— start Dataset entries —

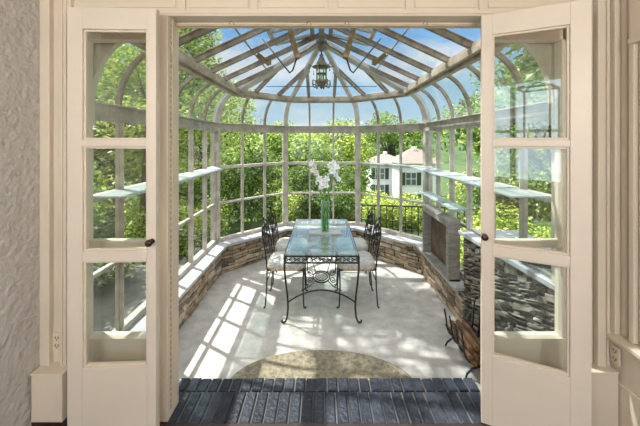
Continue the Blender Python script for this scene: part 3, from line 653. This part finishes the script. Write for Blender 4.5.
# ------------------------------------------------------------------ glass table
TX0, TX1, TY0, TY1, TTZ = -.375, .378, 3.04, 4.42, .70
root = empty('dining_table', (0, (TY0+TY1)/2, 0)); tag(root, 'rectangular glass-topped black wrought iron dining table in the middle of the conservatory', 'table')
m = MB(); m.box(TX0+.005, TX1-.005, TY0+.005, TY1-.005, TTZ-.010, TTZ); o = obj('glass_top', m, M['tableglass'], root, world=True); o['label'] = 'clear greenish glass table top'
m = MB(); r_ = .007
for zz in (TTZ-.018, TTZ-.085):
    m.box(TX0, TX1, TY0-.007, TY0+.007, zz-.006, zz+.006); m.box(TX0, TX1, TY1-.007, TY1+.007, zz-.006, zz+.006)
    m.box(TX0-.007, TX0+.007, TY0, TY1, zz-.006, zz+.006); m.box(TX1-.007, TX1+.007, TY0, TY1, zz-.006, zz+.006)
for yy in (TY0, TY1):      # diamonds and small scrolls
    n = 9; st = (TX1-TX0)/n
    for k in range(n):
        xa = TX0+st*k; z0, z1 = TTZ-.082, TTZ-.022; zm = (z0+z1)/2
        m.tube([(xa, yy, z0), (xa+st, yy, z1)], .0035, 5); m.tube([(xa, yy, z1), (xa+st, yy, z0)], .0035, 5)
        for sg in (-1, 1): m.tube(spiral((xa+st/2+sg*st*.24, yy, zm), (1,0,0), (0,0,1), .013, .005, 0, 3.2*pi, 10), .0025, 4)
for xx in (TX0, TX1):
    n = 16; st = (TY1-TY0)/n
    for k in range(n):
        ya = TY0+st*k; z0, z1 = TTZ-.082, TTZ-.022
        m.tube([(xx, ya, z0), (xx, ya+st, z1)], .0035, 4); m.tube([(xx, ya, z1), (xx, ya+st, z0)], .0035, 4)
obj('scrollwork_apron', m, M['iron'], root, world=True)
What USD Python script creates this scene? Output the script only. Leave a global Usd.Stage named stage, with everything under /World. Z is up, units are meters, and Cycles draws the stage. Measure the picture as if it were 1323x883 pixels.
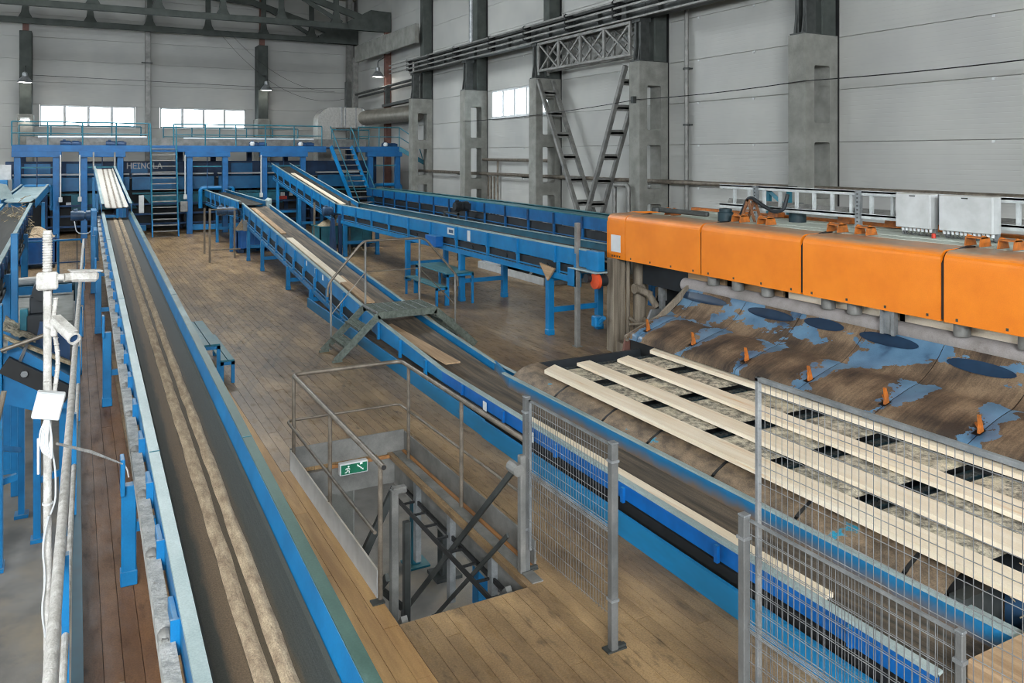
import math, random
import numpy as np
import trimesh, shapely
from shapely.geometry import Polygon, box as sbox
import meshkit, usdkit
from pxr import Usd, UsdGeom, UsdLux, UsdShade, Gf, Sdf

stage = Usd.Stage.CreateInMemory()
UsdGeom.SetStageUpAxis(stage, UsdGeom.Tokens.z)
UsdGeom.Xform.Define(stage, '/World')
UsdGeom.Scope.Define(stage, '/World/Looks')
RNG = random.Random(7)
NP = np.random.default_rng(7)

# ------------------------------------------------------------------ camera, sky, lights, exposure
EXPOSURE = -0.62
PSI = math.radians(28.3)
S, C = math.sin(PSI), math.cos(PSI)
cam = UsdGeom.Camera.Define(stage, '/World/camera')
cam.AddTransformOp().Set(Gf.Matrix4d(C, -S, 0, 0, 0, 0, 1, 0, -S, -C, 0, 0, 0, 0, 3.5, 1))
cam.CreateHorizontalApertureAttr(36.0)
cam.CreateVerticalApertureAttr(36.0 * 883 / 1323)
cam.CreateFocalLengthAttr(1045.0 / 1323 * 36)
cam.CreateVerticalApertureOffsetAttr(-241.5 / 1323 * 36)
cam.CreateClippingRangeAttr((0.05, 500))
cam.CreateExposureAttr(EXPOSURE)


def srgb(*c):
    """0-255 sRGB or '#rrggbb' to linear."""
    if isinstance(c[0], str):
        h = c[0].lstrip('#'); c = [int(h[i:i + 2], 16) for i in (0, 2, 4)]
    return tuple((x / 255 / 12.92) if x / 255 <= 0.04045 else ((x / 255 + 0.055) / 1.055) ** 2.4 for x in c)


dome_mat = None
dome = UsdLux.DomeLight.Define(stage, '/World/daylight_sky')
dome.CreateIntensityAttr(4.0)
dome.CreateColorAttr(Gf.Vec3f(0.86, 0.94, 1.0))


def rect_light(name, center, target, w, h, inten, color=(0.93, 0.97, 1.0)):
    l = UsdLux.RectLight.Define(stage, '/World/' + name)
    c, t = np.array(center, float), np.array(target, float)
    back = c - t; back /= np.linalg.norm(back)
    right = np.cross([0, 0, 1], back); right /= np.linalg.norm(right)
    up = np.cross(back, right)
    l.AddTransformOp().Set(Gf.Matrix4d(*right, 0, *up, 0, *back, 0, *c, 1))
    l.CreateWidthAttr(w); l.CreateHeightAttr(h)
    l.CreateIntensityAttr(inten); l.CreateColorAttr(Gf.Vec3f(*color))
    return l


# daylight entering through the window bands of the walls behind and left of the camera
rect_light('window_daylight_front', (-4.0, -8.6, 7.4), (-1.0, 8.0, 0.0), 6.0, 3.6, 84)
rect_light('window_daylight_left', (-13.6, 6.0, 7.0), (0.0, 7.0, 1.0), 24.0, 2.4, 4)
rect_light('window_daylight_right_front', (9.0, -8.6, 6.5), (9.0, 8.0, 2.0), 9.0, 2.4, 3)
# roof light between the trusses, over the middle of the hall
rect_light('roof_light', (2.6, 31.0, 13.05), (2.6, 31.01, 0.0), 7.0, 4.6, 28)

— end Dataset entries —

| Exercise brief |
Make an exact copy of the lines from the one with "What USD Python" through the one with "from pxr import", both ends in, and nothing else. Drop every picture.

| Complete response |
What USD Python script creates this scene? Output the script only. Leave a global Usd.Stage named stage, with everything under /World. Z is up, units are meters, and Cycles draws the stage. Measure the picture as if it were 1323x883 pixels.
import math, random
import numpy as np
import trimesh, shapely
from shapely.geometry import Polygon, box as sbox
import meshkit, usdkit
from pxr import Usd, UsdGeom, UsdLux, UsdShade, Gf, Sdf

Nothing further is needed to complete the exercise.